##### Given data #####

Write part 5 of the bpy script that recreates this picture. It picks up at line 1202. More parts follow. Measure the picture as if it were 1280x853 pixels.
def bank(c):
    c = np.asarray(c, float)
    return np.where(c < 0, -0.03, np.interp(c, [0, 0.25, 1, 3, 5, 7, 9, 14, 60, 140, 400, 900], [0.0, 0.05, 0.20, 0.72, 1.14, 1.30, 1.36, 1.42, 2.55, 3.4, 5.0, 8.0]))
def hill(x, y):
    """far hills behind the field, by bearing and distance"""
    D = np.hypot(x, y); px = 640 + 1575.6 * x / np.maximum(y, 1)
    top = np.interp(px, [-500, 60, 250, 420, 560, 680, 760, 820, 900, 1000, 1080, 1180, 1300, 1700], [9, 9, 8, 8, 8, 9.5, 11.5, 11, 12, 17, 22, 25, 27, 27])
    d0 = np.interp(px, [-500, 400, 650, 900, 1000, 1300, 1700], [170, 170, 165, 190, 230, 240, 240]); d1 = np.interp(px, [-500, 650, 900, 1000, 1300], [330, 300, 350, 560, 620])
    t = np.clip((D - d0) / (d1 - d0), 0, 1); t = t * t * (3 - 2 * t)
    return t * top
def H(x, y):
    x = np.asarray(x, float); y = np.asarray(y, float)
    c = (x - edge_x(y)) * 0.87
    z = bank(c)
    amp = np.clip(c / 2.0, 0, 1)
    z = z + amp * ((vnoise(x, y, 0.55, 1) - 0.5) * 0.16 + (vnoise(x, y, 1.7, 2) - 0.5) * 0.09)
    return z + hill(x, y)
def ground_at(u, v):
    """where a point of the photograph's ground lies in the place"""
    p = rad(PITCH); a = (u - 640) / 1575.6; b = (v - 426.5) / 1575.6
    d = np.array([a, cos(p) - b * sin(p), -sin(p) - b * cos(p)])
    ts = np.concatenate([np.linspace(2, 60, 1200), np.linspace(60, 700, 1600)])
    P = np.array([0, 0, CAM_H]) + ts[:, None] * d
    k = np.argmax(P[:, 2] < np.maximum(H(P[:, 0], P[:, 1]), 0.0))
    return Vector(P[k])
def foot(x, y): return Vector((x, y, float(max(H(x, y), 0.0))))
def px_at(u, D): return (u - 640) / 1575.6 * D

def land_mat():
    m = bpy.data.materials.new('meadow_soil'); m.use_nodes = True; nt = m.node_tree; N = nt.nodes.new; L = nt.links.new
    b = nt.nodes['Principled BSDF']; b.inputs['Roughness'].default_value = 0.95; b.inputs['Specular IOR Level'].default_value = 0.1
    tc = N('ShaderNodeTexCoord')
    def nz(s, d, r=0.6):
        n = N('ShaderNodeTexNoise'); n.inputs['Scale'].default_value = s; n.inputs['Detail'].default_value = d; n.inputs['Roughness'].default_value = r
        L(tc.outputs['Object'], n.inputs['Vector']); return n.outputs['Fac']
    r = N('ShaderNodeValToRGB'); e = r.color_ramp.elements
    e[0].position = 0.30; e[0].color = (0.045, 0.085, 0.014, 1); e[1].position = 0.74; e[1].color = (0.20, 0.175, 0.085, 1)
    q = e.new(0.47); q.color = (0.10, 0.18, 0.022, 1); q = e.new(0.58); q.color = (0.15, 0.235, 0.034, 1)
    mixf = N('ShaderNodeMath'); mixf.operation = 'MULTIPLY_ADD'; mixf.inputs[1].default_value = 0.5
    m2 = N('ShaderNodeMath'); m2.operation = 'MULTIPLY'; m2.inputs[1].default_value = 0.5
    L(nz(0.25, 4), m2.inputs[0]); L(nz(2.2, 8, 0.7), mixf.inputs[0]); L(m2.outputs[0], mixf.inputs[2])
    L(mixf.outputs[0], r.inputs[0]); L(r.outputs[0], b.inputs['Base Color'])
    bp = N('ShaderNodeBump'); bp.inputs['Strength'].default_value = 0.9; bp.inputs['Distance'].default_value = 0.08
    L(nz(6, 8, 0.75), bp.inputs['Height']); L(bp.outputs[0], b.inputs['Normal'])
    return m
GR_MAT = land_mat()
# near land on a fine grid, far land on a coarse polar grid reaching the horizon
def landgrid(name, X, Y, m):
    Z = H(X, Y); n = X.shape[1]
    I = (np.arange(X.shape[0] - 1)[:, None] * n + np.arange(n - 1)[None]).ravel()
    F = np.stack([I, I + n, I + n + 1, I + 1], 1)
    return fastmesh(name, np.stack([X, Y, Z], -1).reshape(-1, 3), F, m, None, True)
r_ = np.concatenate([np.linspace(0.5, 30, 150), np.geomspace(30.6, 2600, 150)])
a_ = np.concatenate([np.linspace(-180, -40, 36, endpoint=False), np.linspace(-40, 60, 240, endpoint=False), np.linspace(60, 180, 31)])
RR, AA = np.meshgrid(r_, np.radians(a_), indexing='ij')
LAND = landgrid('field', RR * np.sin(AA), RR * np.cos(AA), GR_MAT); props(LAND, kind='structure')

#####

» Task description
Print all the data exactly.

» Exercise answer
Write part 5 of the bpy script that recreates this picture. It picks up at line 1202. More parts follow. Measure the picture as if it were 1280x853 pixels.
def bank(c):
    c = np.asarray(c, float)
    return np.where(c < 0, -0.03, np.interp(c, [0, 0.25, 1, 3, 5, 7, 9, 14, 60, 140, 400, 900], [0.0, 0.05, 0.20, 0.72, 1.14, 1.30, 1.36, 1.42, 2.55, 3.4, 5.0, 8.0]))
def hill(x, y):
    """far hills behind the field, by bearing and distance"""
    D = np.hypot(x, y); px = 640 + 1575.6 * x / np.maximum(y, 1)
    top = np.interp(px, [-500, 60, 250, 420, 560, 680, 760, 820, 900, 1000, 1080, 1180, 1300, 1700], [9, 9, 8, 8, 8, 9.5, 11.5, 11, 12, 17, 22, 25, 27, 27])
    d0 = np.interp(px, [-500, 400, 650, 900, 1000, 1300, 1700], [170, 170, 165, 190, 230, 240, 240]); d1 = np.interp(px, [-500, 650, 900, 1000, 1300], [330, 300, 350, 560, 620])
    t = np.clip((D - d0) / (d1 - d0), 0, 1); t = t * t * (3 - 2 * t)
    return t * top
def H(x, y):
    x = np.asarray(x, float); y = np.asarray(y, float)
    c = (x - edge_x(y)) * 0.87
    z = bank(c)
    amp = np.clip(c / 2.0, 0, 1)
    z = z + amp * ((vnoise(x, y, 0.55, 1) - 0.5) * 0.16 + (vnoise(x, y, 1.7, 2) - 0.5) * 0.09)
    return z + hill(x, y)
def ground_at(u, v):
    """where a point of the photograph's ground lies in the place"""
    p = rad(PITCH); a = (u - 640) / 1575.6; b = (v - 426.5) / 1575.6
    d = np.array([a, cos(p) - b * sin(p), -sin(p) - b * cos(p)])
    ts = np.concatenate([np.linspace(2, 60, 1200), np.linspace(60, 700, 1600)])
    P = np.array([0, 0, CAM_H]) + ts[:, None] * d
    k = np.argmax(P[:, 2] < np.maximum(H(P[:, 0], P[:, 1]), 0.0))
    return Vector(P[k])
def foot(x, y): return Vector((x, y, float(max(H(x, y), 0.0))))
def px_at(u, D): return (u - 640) / 1575.6 * D

def land_mat():
    m = bpy.data.materials.new('meadow_soil'); m.use_nodes = True; nt = m.node_tree; N = nt.nodes.new; L = nt.links.new
    b = nt.nodes['Principled BSDF']; b.inputs['Roughness'].default_value = 0.95; b.inputs['Specular IOR Level'].default_value = 0.1
    tc = N('ShaderNodeTexCoord')
    def nz(s, d, r=0.6):
        n = N('ShaderNodeTexNoise'); n.inputs['Scale'].default_value = s; n.inputs['Detail'].default_value = d; n.inputs['Roughness'].default_value = r
        L(tc.outputs['Object'], n.inputs['Vector']); return n.outputs['Fac']
    r = N('ShaderNodeValToRGB'); e = r.color_ramp.elements
    e[0].position = 0.30; e[0].color = (0.045, 0.085, 0.014, 1); e[1].position = 0.74; e[1].color = (0.20, 0.175, 0.085, 1)
    q = e.new(0.47); q.color = (0.10, 0.18, 0.022, 1); q = e.new(0.58); q.color = (0.15, 0.235, 0.034, 1)
    mixf = N('ShaderNodeMath'); mixf.operation = 'MULTIPLY_ADD'; mixf.inputs[1].default_value = 0.5
    m2 = N('ShaderNodeMath'); m2.operation = 'MULTIPLY'; m2.inputs[1].default_value = 0.5
    L(nz(0.25, 4), m2.inputs[0]); L(nz(2.2, 8, 0.7), mixf.inputs[0]); L(m2.outputs[0], mixf.inputs[2])
    L(mixf.outputs[0], r.inputs[0]); L(r.outputs[0], b.inputs['Base Color'])
    bp = N('ShaderNodeBump'); bp.inputs['Strength'].default_value = 0.9; bp.inputs['Distance'].default_value = 0.08
    L(nz(6, 8, 0.75), bp.inputs['Height']); L(bp.outputs[0], b.inputs['Normal'])
    return m
GR_MAT = land_mat()
# near land on a fine grid, far land on a coarse polar grid reaching the horizon
def landgrid(name, X, Y, m):
    Z = H(X, Y); n = X.shape[1]
    I = (np.arange(X.shape[0] - 1)[:, None] * n + np.arange(n - 1)[None]).ravel()
    F = np.stack([I, I + n, I + n + 1, I + 1], 1)
    return fastmesh(name, np.stack([X, Y, Z], -1).reshape(-1, 3), F, m, None, True)
r_ = np.concatenate([np.linspace(0.5, 30, 150), np.geomspace(30.6, 2600, 150)])
a_ = np.concatenate([np.linspace(-180, -40, 36, endpoint=False), np.linspace(-40, 60, 240, endpoint=False), np.linspace(60, 180, 31)])
RR, AA = np.meshgrid(r_, np.radians(a_), indexing='ij')
LAND = landgrid('field', RR * np.sin(AA), RR * np.cos(AA), GR_MAT); props(LAND, kind='structure')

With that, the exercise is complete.